Hachi - A Dog's Tale

Look. What can we say? We reviewed ‘Hachi – A Dog’s Tale’, a movie about a dog so faithful it waited 9 years for its Japanese owner to return. Did we really review this? Yes. We really did. We reviewed a movie with Richard Gere in it. We’re eclectic like that. Prepare to cry your eyes out.

I first heard about this movie from a co-worker and immediately recognized the game from the recurring gag in Ai Yazawa’s manga, Nana (which is quite great, by the way). My co-worker proceeded to spoil the movie for us (which I’ll avoid doing here) but did stress how both he and his girlfriend were crying their eyes out by the end of the movie. I believed him when he said it was sad, but was it any good? I thought I’d give it a test run with my dog-loving little sisters to give the film a fair chance. Me? I’m more of a shark type of guy, you know?

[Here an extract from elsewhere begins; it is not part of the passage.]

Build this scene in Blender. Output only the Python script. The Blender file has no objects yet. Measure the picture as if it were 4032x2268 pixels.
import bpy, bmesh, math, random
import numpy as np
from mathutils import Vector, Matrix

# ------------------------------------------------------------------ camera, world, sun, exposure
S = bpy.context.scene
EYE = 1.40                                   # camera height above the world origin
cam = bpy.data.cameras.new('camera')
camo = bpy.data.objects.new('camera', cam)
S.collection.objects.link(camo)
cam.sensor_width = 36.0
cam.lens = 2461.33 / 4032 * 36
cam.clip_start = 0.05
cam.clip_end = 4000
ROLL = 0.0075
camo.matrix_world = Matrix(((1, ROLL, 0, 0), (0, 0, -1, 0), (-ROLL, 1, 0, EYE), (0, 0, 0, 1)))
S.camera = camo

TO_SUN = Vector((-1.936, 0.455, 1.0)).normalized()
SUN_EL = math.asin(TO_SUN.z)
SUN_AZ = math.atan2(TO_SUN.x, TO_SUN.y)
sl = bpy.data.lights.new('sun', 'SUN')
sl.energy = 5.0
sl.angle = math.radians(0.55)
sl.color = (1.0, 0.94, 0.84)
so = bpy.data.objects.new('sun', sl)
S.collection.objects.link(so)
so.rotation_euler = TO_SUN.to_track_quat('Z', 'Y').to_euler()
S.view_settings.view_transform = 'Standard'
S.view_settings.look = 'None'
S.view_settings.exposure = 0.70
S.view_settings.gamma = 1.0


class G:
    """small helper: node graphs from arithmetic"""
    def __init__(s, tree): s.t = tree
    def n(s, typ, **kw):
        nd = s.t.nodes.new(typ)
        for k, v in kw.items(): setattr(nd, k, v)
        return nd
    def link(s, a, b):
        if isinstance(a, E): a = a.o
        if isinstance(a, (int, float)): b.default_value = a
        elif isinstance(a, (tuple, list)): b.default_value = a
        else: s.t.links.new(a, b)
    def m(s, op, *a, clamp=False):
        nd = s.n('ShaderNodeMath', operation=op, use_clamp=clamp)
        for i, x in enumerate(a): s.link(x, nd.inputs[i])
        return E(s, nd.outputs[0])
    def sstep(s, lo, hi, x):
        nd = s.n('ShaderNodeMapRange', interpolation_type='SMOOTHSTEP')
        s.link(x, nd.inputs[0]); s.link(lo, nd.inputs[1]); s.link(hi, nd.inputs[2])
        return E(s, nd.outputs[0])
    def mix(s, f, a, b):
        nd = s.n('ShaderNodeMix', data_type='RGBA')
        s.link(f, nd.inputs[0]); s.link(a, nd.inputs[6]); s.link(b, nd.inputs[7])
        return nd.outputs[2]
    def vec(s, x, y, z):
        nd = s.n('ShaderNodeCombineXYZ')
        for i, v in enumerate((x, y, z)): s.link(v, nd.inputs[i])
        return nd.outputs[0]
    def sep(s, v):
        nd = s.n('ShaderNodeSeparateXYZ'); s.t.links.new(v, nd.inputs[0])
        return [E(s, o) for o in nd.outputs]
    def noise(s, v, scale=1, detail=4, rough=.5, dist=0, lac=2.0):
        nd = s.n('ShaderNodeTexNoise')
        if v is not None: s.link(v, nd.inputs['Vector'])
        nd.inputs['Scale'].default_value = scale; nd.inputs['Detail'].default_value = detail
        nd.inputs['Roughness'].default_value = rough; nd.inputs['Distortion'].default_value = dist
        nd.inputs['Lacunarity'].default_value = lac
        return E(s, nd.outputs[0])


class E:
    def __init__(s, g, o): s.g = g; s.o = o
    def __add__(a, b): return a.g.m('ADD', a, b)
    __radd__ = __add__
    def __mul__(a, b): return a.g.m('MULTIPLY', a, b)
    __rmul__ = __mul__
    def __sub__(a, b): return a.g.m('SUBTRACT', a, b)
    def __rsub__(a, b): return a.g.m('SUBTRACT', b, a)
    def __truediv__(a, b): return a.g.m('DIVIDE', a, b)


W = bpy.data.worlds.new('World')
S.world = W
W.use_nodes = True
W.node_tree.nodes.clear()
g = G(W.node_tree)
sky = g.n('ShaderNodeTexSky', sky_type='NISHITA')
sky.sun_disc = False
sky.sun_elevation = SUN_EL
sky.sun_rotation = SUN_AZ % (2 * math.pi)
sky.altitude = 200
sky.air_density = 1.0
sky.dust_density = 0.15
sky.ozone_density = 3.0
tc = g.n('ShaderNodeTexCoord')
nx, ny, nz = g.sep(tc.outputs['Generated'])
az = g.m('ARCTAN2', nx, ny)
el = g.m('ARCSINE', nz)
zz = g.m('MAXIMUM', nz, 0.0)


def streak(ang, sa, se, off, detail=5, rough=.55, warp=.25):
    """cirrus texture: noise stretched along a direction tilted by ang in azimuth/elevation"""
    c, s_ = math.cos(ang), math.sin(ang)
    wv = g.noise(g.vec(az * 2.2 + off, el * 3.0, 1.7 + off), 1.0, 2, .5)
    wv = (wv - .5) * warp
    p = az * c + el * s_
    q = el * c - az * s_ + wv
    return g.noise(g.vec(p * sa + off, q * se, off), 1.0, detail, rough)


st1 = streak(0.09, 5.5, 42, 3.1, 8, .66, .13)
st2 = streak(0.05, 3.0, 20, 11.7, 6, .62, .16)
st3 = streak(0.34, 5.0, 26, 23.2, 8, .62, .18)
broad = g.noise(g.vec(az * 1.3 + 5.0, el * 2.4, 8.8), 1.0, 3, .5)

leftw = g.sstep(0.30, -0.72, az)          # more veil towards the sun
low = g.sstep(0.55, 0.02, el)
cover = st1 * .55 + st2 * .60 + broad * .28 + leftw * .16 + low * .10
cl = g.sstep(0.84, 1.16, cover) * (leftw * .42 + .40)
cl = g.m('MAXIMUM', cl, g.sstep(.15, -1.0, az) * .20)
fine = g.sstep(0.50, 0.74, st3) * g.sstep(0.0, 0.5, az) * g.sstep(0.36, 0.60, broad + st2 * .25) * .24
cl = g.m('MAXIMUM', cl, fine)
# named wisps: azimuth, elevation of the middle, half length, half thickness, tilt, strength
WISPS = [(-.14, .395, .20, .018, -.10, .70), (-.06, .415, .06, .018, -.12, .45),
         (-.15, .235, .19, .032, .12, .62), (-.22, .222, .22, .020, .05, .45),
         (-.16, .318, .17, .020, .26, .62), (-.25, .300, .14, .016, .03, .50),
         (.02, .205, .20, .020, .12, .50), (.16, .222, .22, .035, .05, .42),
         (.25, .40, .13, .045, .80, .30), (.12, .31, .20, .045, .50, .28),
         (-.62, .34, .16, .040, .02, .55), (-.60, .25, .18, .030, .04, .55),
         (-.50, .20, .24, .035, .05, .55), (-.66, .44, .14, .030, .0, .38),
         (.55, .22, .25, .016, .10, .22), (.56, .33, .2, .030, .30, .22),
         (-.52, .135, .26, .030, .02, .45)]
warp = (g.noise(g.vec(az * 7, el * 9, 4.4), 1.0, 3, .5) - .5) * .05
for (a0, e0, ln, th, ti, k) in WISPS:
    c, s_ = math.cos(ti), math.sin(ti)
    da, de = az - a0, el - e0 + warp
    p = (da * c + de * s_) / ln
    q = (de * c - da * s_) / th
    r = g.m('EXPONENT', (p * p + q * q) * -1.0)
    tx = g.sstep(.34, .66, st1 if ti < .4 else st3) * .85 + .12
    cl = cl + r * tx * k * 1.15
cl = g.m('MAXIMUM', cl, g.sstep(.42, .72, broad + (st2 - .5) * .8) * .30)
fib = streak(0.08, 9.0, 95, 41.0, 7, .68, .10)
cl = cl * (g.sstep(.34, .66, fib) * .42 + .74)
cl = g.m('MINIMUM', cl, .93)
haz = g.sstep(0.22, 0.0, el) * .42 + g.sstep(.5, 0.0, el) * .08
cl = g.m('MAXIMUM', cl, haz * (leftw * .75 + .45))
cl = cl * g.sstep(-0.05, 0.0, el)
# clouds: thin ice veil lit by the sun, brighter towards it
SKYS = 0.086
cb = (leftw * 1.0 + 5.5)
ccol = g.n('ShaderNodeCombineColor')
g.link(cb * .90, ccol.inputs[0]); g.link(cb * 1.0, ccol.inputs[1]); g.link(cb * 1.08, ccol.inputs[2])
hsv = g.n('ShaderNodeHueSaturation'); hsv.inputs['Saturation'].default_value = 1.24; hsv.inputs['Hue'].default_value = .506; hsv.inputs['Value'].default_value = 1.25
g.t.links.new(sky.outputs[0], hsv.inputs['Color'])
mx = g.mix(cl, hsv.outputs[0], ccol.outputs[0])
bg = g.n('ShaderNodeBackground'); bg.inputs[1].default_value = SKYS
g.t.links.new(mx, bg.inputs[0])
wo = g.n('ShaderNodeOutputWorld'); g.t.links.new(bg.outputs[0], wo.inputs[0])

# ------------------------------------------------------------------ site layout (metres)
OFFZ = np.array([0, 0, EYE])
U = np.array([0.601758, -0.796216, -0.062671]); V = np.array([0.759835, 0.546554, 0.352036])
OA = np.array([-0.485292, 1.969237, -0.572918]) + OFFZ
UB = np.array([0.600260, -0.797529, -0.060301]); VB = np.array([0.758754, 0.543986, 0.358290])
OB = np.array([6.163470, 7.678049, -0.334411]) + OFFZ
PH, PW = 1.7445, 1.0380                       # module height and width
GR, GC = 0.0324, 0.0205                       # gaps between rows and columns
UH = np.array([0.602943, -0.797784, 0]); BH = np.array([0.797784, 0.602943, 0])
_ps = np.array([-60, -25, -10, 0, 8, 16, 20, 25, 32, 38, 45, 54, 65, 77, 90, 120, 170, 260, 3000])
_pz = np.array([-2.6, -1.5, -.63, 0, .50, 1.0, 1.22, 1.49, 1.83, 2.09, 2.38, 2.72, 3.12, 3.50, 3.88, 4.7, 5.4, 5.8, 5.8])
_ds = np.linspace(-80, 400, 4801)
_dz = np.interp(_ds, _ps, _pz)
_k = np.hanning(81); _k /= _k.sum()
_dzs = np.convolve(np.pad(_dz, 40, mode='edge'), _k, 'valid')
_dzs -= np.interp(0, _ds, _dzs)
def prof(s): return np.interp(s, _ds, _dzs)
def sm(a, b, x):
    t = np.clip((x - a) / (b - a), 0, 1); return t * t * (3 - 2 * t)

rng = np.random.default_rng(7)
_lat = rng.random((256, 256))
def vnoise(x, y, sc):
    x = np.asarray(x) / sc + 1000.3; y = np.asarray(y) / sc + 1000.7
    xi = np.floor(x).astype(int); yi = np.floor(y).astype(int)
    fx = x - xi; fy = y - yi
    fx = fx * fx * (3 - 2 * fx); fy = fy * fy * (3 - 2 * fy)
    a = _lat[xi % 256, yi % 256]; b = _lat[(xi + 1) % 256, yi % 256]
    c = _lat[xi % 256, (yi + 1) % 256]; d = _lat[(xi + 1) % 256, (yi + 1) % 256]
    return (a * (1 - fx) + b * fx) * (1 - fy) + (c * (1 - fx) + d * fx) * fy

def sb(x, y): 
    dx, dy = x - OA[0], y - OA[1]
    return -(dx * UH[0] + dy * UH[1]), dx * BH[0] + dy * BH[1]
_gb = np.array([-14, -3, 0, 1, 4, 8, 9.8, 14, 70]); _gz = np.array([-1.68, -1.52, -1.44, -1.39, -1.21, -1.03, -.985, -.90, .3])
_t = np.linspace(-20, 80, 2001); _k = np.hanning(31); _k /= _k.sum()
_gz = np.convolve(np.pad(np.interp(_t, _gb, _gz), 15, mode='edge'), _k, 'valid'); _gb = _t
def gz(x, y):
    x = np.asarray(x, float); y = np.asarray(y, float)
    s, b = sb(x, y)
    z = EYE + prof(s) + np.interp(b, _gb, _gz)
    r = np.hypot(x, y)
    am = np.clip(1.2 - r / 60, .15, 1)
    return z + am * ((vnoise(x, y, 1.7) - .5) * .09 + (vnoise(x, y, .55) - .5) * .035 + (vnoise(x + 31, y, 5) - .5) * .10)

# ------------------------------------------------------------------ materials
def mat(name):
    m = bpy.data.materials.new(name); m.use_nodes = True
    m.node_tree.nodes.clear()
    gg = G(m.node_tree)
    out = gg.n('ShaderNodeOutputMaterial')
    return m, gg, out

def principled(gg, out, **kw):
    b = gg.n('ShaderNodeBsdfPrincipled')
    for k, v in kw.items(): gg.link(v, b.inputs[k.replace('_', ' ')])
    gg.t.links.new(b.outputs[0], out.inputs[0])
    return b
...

My first immediate disappointment was Richard Gere. While I don’t recall ever watching a film with Richard Gere in it, I was hoping for a lesser-known human cast – though I can’t deduct points for Gere’s presence as he was, at least, in no way annoying. And the puppy was very cute indeed – which means a lot coming from me.

My main problem with ‘Hachi’ is… the climax of the movie is found right smack in the middle of it, and it’s also lacking in plot substance. ‘Hachi’ is about a man who gets overly attached to a puppy he finds abandoned at a train station, eventually convincing his wife to let him keep it despite their ‘no pets’ policy. See? That statement alone covers approximately 33% of the movie already. I contemplated attaching the trailer to this review but ultimately decided against it because it pretty much gives away the entire plot.

So what does the movie do right? The acting is top-notch and fully believable. The emotion in the eyes of the dog actors is particularly remarkable, while the interaction between Richard Gere’s character, Parker, and Hachi is both amusing and charming. The video quality is pretty with soft ambient lighting and tones. Hachi’s not a bad movie but it got repetitive and could easily have been edited down to an hour-long feature – and the main piano theme is jarring once you’ve heard it for the nth time.

In conclusion, I liked it, yes, but I was having trouble keeping my eyes open by the very end. The only thing that really woke me up was the sound of hearing one of my little sisters sobbing, which was unusual because I’ve never seen her cry during a movie; she generally dislikes sitting down to watch films to begin with.

I would have also preferred it if the setting had taken place in its country of origin, Japan, with Japanese actors to add some verity to the story… the dog was called Hachi, after all.